The reasons for the Hellaby Independent Directors’ recommendation are:

• The Independent Directors believe that Bapcor’s revised $3.60 offer price does not reflect fair value for Hellaby and all its businesses; nor does it reflect the particular value of Hellaby’s Automotive Group to Bapcor. The offer price is at the very bottom of the Independent Adviser’s value range of $3.60 to $4.12.

• While Bapcor has increased its offer price to shareholders, no increase in offer price has been provided to the TBS Right holders. The Independent Directors recommend that the TBS Right holders not accept the unchanged Bapcor takeover offer.

• Bapcor has stated that it is only interested in Hellaby’s Automotive Group and that it intends to sell Hellaby’s other business groups. The Hellaby Board believes that Bapcor is attributing insufficient value to these other businesses and will be motivated to sell them as quickly as possible. This would be at a low point in Contract Resources’ trading history and before the restructure of Footwear is completed.

• In recent years Hellaby has successfully sold, at the appropriate time, the Packaging and Equipment Groups, realising full value for shareholders. The Board believes that a carefully planned and controlled divestment process, would be more likely to realise the embedded value of the Hellaby businesses and provide value of more than $3.60 per share.

• Attractive dividend streams would still be available to shareholders, either under a planned near term divestment process up to the time of divestment, or through a medium to long term focused growth and development strategy.

Chairman of Hellaby, Steve Smith, commented: “It is seven weeks since Bapcor launched its takeover bid. Over that time, only a very small number of shareholders have accepted the Bapcor offer. The feedback we are receiving is that a significant number of shareholders believe the revised offer price still undervalues their company.

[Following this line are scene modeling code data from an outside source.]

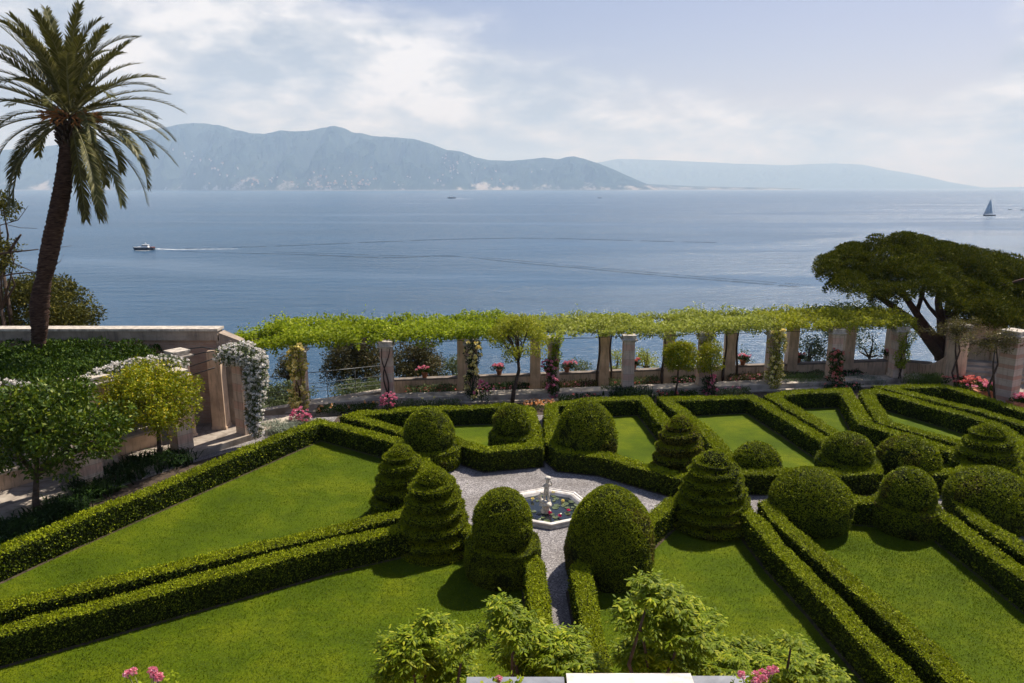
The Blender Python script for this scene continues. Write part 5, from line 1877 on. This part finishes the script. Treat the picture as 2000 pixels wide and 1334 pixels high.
seg_l = ['low flowering border left of the mixed rose pillar', 'low flowering border behind the crooked tree', 'low flowering border left of the pier with two vine trunks',
         'low flowering border right of the bare stone pillar', 'low flowering border behind the yellow shrub', 'low flowering border left of the far yellow rose pillar',
         'low flowering border behind the grassy clumps', 'low flowering border left of the leafy green climber']
for i, lab in enumerate(seg_l):
    pa = ([785] + bpx)[i] + 14
    pb_ = bpx[i] - 12
    flower_row(pa, pb_, lab, 'geranium' if i % 3 else 'coral', ['olive', 'dark_green', 'brown_shrub'][i % 3])


# pots with geraniums on the parapet
def pot(loc, label, s=1.0, fm='geranium', box=False, group='flower pots on the parapet', nfl=14, pr=0.13):
    o = thing('flower_pot', label, 'flower pot', loc, group)
    b = MB()
    if box:
        b.box(loc, (0.62 * s, 0.30 * s, 0.26 * s))
        b.box((loc[0], loc[1], loc[2] + 0.263 * s), (0.66 * s, 0.34 * s, 0.05 * s))
        b.build('planter', M['terracotta'], o)
        rr, hh = 0.30 * s, 0.32 * s
    else:
        b.lathe(loc, [(pr * .65 * s, 0), (pr * .95 * s, 0.17 * s), (pr * 1.1 * s, 0.175 * s), (pr * 1.1 * s, 0.22 * s), (pr * .9 * s, 0.22 * s)], 16)
        b.build('pot', M['terracotta'], o)
        rr, hh = 0.21 * s, 0.24 * s
    cs = [(loc[0] + rng.normal() * rr * .5 * (1.4 if box else 1), loc[1] + rng.normal() * rr * .3, loc[2] + hh + rng.random() * .10 * s) for _ in range(7)]
    P, N = ball_points(cs, [0.13 * s] * 7, 3200, 0.8, 0.3)
    b = MB()
    b.leaves(P, N, 0.05 * s, 0.045 * s, 0)
    b.build('foliage', M['canopy'], o)
    fb = MB()
    for k in range(nfl):
        q = cs[k % 7]
        bloom(fb, (q[0] + rng.normal() * .08 * s, q[1] - 0.05 + rng.normal() * .08 * s, q[2] + 0.11 * s + rng.random() * .06), 0.055 * s, 16)
    fb.build('blossoms', M[fm], o)
    return o


def on_wall(px):
    x = XY(px, 33.2, 0.3).x
    xs_ = [p.x for p in wallp]
    i = max(0, min(len(wallp) - 2, int(np.searchsorted(xs_, x)) - 1))
    y = float(np.interp(x, xs_, [p.y for p in wallp]))
    return (x, y, 0.24 + 0.02 * i)


for px, lab, fm in ((832, 'geranium pot on the parapet right of the bare vine stem', 'geranium'), (975, 'geranium pot on the parapet left of the crooked tree', 'geranium'),
                    (1108, 'pink geranium pot on the parapet right of the pink rose', 'geranium'), (1243, 'small pot half hidden right behind the bare pillar', 'coral'),
                    (1470, 'geranium pot on the parapet left of the far yellow rose', 'geranium'), (1588, 'red geranium pot on the parapet right of the far yellow rose', 'coral'),
                    (1692, 'red geranium pot on the parapet right of the red rose pillar', 'coral'), (1787, 'dark pink geranium pot on the last stretch of parapet', 'geranium')):
    pot(on_wall(px), lab, 1.15, fm)

# wire railing on the left of the parapet
rail = thing('wire_railing', 'steel wire railing in front of the brown shrubs', 'railing', (XY(640, 31.5, 0).x, 31.5, -0.6))
ra, rb_ = XY(525, 30.2, 0), XY(748, 32.3, 0)
for z in (0.02, 0.2, 0.42, 0.92):
    b = MB().tube([(ra.x, ra.y, z), (rb_.x, rb_.y, z)], 0.010 if z < .9 else 0.018, 6)
    b.build('wire', M['wire'], rail)
for u in (0, 0.25, 0.5, 0.75, 1.0):
    q = ra.lerp(rb_, u)
    b = MB().tube([(q.x, q.y, -0.62), (q.x, q.y, 0.94)], 0.015, 6)
    b.build('post', M['wire'], rail)
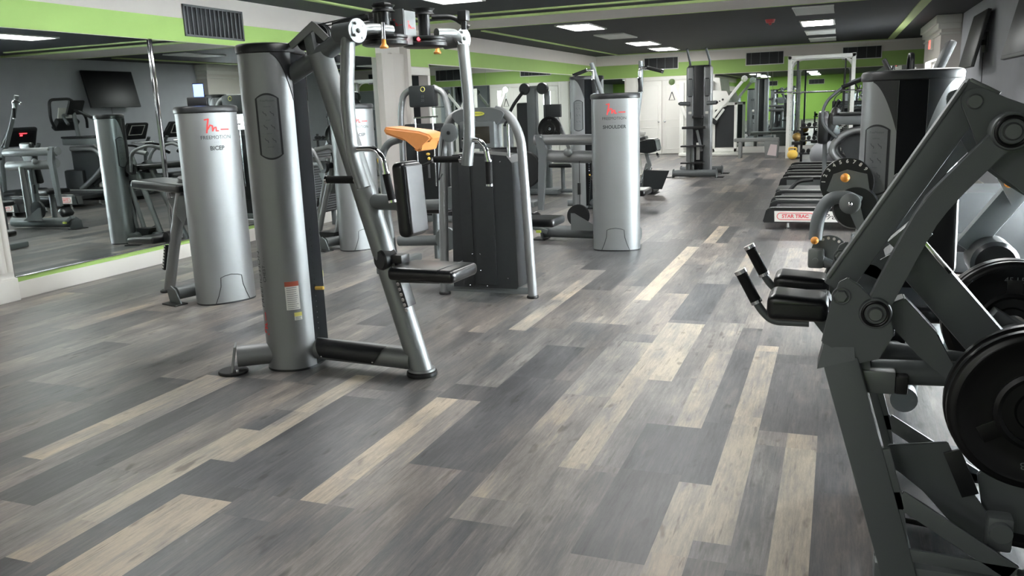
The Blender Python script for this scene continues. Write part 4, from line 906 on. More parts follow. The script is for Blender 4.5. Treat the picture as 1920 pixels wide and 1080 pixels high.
# ================================================================== M: plate-loaded squat machine, right foreground
def squat_machine():
    T = thing('squat_machine', 'huge dark grey plate loaded squat machine with twin shoulder pads, right foreground', 'weight machine', (.35, 2.95, 0), 0)
    Mw = W(T); Yn = 2.62; Yf = 3.28
    def poly(name, pts, y, t, m=SILVERD, bev=.0, lab=None):
        mb = MB(Mw); mb.prism([(x, y, z) for x, z in pts], (0, t, 0))
        if bev: bmesh.ops.bevel(mb.bm, geom=mb.bm.edges[:], offset=bev, segments=2, affect='EDGES')
        return mb.build(name, m, T, label=lab)
    for Y, nearside in ((Yn, True), (Yf, False)):
        # leaning upright of box section
        mb = MB(Mw); mb.beam((.033, Y, .73), (.245, Y, .0), .115, .10, (0, 1, 0), .008); mb.build('upright_post', SILVERD, T)
        mb = MB(Mw); mb.prism([(-.03, Y - .06, .70), (.075, Y - .06, .735), (.068, Y - .045, .79), (-.012, Y - .045, .785)], (0, .11, 0)); mb.build('post_cap', SILVERD, T)
        # gusset plate carrying both pivots
        poly('gusset_plate', [(-.022, .78), (.0, .90), (.02, .965), (.045, .98), (.075, .96), (.125, .905), (.165, .86), (.175, .815), (.14, .74), (.08, .72)], Y - .05, .016, SILVERD, .003)
        mb = MB(Mw); mb.lathe([(0, 0), (.019, 0), (.019, .008), (.016, .011), (0, .011)], (.028, Y - .05, .925), (0, -1, 0), 6); mb.torus((.028, Y - .052, .925), .024, .0025, (0, 1, 0), 24, 6); mb.build('pivot_bolt', PLATEG, T)
        # base runner and triangular foot brace with its cut-out
        mb = MB(Mw); mb.beam((.16, Y, .045), (1.35, Y, .045), .09, .08, (0, 1, 0), .008); mb.build('base_runner', SILVERD, T)
        mb = MB(Mw)
        def br(p, q_, w_): mb.beam((p[0], Y - .045, p[1]), (q_[0], Y - .045, q_[1]), .012, w_, (0, 1, 0), .003)
        br((.163, .46), (.215, .27), .042); br((.198, .33), (.232, .12), .05); br((.215, .31), (.53, .115), .055); br((.22, .128), (.54, .118), .04)
        mb.build('foot_brace', SILVERD, T)
        # stop peg with rubber end
        mb = MB(Mw); mb.beam((.09, Y + .02, .655), (.19, Y + .02, .655), .06, .07, (0, 1, 0), .006); sp = mb.build('stop_arm', PLATEG, T)
        mb = MB(Mw); mb.beam((.19, Y + .02, .648), (.225, Y + .02, .648), .05, .055, (0, 1, 0), .006); mb.build('stop_rubber', RUBBER, sp)
    for pts, r in (([(.12, Yn + .06, .667), (.40, Yn + .1, .667)], .038), ([(.12, Yn + .3, .667), (.62, Yn + .3, .62)], .038), ([(.2, Yn, .09), (.2, Yf, .09)], .04), ([(1.3, Yn, .09), (1.3, Yf, .09)], .04), ([(.08, Yn, .70), (.08, Yf, .70)], .04)):
        mb = MB(Mw); mb.tube(pts, r, 16); mb.build('cross_tube', SILVERD, T)
    # rear standing frame
    mb = MB(Mw); mb.beam((.20, 2.95, 1.03), (.60, 2.95, .56), .14, .12, (0, 1, 0), .01); mb.build('spine_beam', SILVERD, T); mb = MB(Mw); mb.beam((.60, 2.95, .56), (.95, 2.95, .09), .13, .11, (0, 1, 0), .01); mb.build('rear_spine', SILVERD, T)
    poly('spine_web', [(.165, .885), (.205, .905), (.30, .80), (.345, .70), (.42, .655), (.41, .62), (.345, .645), (.25, .73), (.155, .835)], Yn + .05, .07, SILVERD, .004)
    mb = MB(Mw); mb.beam((.262, 2.90, 1.045), (.345, 2.90, .945), .06, .012, (0, 1, 0), .002); mb.build('bright_edge', CHROME, T, label='bright metal guide edge')
    # long lifting beam
    for y in (2.72,):
        mb = MB(Mw); mb.beam((.012, y, .92), (.366, y, 1.513), .085, .08, (0, 1, 0), .007); mb.build('lifting_beam', SILVERD, T)
        mb = MB(Mw); mb.beam((.335, y, 1.528), (.41, y, 1.487), .085, .012, (0, 1, 0), .003); mb.build('beam_cap', PLATEG, T)
    mb = MB(Mw); mb.beam((-.012, 2.674, .955), (.325, 2.674, 1.52), .01, .01, (0, 1, 0), .002); mb.build('beam_edge_strip', PLATEG, T)
    # top pivot plate: large rounded quadrilateral
    c = [(.322, 1.497), (.345, 1.505), (.375, 1.502), (.425, 1.476), (.50, 1.445), (.59, 1.37), (.62, 1.24), (.57, 1.16), (.50, 1.205), (.40, 1.285), (.365, 1.345), (.318, 1.455), (.314, 1.48)]
    poly('pivot_plate', c, 2.66, .02, SILVERD, .003); poly('pivot_plate', c, 3.02, .02, SILVERD, .003)
    mb = MB(Mw); mb.lathe([(0, 0), (.021, 0), (.021, .006), (.017, .010), (0, .010)], (.348, 2.66, 1.469), (0, -1, 0), 24); mb.build('pivot_bolt', PLATEG, T)
    def bearing(x, y, z, R=.042):
        mb = MB(Mw); mb.lathe([(0, 0), (R * 1.25, 0), (R * 1.25, .012), (R * 1.18, .018), (0, .018)], (x, y, z), (0, -1, 0), 32); b0 = mb.build('bearing_housing', SILVERD, T)
        mb = MB(Mw); mb.torus((x, y - .019, z), R * .96, R * .13, (0, 1, 0), 36, 8); mb.build('bearing_ring', IRON, b0)
        mb = MB(Mw); mb.torus((x, y - .019, z), R * 1.1, R * .04, (0, 1, 0), 36, 6); mb.torus((x, y - .019, z), R * .78, R * .04, (0, 1, 0), 36, 6); mb.lathe([(0, 0), (R * .6, 0), (R * .58, .010), (R * .48, .016), (0, .016)], (x, y - .016, z), (0, -1, 0), 28); mb.build('bearing_bolt', PLATEG, b0)
    # bent link arm, near and far side
    for y in (2.60, 3.12):
        ctr = [(.122, .879), (.195, 1.055), (.238, 1.150), (.262, 1.196), (.31, 1.253), (.428, 1.39)]; hw = .0315; L_ = []; R_ = []
        for i, p in enumerate(ctr):
            q0 = Vector(ctr[max(i - 1, 0)]); q1 = Vector(ctr[min(i + 1, 5)]); d = (q1 - q0).normalized(); n_ = Vector((-d.y, d.x)) * hw; L_.append((p[0] + n_.x, p[1] + n_.y)); R_.append((p[0] - n_.x, p[1] - n_.y))
        mb = MB(Mw); mb.prism([(x, y - .025, z) for x, z in L_ + R_[::-1]], (0, .05, 0)); bmesh.ops.bevel(mb.bm, geom=[e for e in mb.bm.edges if abs(e.verts[0].co.y - e.verts[1].co.y) < .001], offset=.004, segments=2, affect='EDGES')
        mb.lathe([(0, 0), (.044, 0), (.044, .05), (0, .05)], (.122, y - .025, .879), (0, 1, 0), 28); mb.lathe([(0, 0), (.05, 0), (.05, .05), (0, .05)], (.428, y - .025, 1.39), (0, 1, 0), 28)
        mb.build('link_arm', SILVERD, T)
        if y < 3: bearing(.122, y - .025, .879, .036); bearing(.428, y - .025, 1.39, .04)
    # small V gusset behind the beam and locking pin
    poly('inner_gusset', [(.14, .99), (.20, 1.03), (.25, .96), (.17, .955)], 2.82, .012, SILVERD)
    mb = MB(Mw); mb.beam((.18, 2.80, 1.03), (.255, 2.80, 1.105), .05, .07, (0, 1, 0), .004); mb.build('pad_carriage', PLATEG, T)
    mb = MB(Mw); mb.tube(fillet([(.475, 2.7, .50), (.50, 2.7, .66), (.49, 2.7, .70), (.475, 2.7, .66), (.455, 2.7, .52), (.46, 2.7, .48), (.475, 2.7, .50)], .01), .006, 8); mb.build('safety_hook', CHROME, T)
    # under-arm strut below the pads
    poly('pad_strut', [(-.115, .868), (-.01, .872), (.035, .80), (.03, .70), (-.012, .735)], 2.80, .10, SILVERD, .004)
    # shoulder pads with a crowned top
    for y in (2.70, 2.98):
        mb = MB(Mw); L = .15; rows = []
        x0, x1 = -.185, -.005
        mb = MB(); mb.box((0, 0, 0), (x1 - x0, .15, .078), .026, seg=6)
        for v in mb.bm.verts:
            if v.co.z > 0: v.co.z += .010 * cos(pi * v.co.x / .19) - .012 * max(0, v.co.x) / .09
        mb.bm.transform(Mw @ Matrix.Translation(((x0 + x1) / 2, y, .862 if y < 2.8 else .868))); p_ = mb.build('shoulder_pad', VINYL, T, ang=60)
        mb = MB(Mw); zz = .878 if y < 2.8 else .884; mb.tube([(x0 + .02, y - .0745, zz), (x1 - .02, y - .0745, zz)], .0022, 6); mb.build('pad_seam', BLACKP, p_)
        # handle
        z0 = .812 if y < 2.8 else .845; k = -.055
        pts = fillet([(-.06, y - .03, z0), (-.17, y - .03, z0), (-.205, y - .03, z0 + .035), (-.225, y - .03, z0 + .07)], .05, 6)
        mb = MB(Mw); mb.tube(pts, .0125, 14); mb.build('handle_bar', SILVERD, T)
        grip(T, [(-.222, y - .03, z0 + .065), (-.262 - .005, y - .03, z0 + .15)], .0175, M=Mw)
    # plate horn
    for y in (2.44, 3.46):
        mb = MB(Mw); s_ = -1 if y < 3 else 1; hx = .53 if y < 3 else .61; mb.cyl((hx, y + .16 * -s_, .66), (hx, y + .02 * s_, .66), .022); mb.cyl((hx, y + .13 * -s_, .66), (hx, y + .11 * -s_, .66), .05)
        mb.build('plate_horn', CHROME, T)
    mb = MB(Mw); mb.beam((.52, Yn - .02, .70), (.75, Yn - .02, .55), .08, .10, (0, 1, 0), .008); mb.beam((.52, Yf + .02, .70), (.75, Yf + .02, .55), .08, .10, (0, 1, 0), .008); mb.tube([(.6, Yn, .655), (.6, Yf, .655)], .045, 16); mb.build('horn_carrier', SILVERD, T)
    mb = MB(Mw); mb.beam((.62, Yn, .55), (.95, Yn, .09), .07, .09, (0, 1, 0), .008); mb.beam((.62, Yf, .55), (.95, Yf, .09), .07, .09, (0, 1, 0), .008); mb.build('rear_leg', SILVERD, T)
    mb = MB(Mw); mb.box((.50, 2.66, .20), (.07, .06, .11), .012); lb = mb.build('latch_block', SILVERD, T); mb = MB(Mw); mb.lathe([(0, 0), (.03, 0), (.03, .02), (0, .02)], (.50, 2.63, .215), (0, -1, 0)); mb.build('latch_cap', SILVERD, lb)
    poly('glare_cover_gusset', [(.46, .30), (.56, .42), (.70, .44), (.80, .36), (.84, .09), (.50, .09)], 2.84, .012, SILVERD, .003); poly('platform_side', [(.19, .40), (.36, .43), (.42, .30), (.51, .17), (.50, .09), (.42, .12), (.30, .26), (.20, .33)], 2.76, .012, SILVERD, .003); mb = MB(Mw); mb.box((.42, 2.98, .12), (.42, .40, .02), .006, (0, radians(6), 0)); mb.build('foot_platform', RUBBER, T); mb = MB(Mw); mb.beam((.37, 2.74, .41), (.43, 2.74, .27), .012, .05, (0, 1, 0), .002); mb.build('platform_stop', BLACKP, T)  # rear gusset added and shaped to cover bright glare on the floor
    return T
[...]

“Shareholders are also disappointed that Bapcor has refused to allow a dividend to be paid, in addition to the offer price, which would have enabled shareholders to benefit from the utilisation of imputation credits from tax paid earnings achieved in the first half of the current financial year.

“If the Bapcor offer fails, the Hellaby Board’s intention would be to immediately confirm an interim dividend in line with its existing dividend policy, as well as pay a special dividend to allow shareholders to benefit from the capital gain realised on the Equipment Group sale.

“The Hellaby Board’s primary objective is to consider the interests of all shareholders. We have had several discussions with Bapcor regarding the value of the offer in order to establish a fair and balanced takeover offer and framework that we would support. While this has resulted in an uplift of $0.30 cents per share, the Independent Directors believe the increased offer price continues to undervalue Hellaby.”

The Board also notes there will be significant complexities for Bapcor should it reach a majority threshold, waive the 90% condition and complete the offer on that basis. This would include material restrictions on related party transactions, independent director appointments to the Hellaby Board and their duty to act in good faith and in the interests of the company as a whole.

If Bapcor achieves a majority of acceptances and waives the 90% condition, the Hellaby Board will carefully review these circumstances and the associated risks and options for shareholders and advise shareholders accordingly.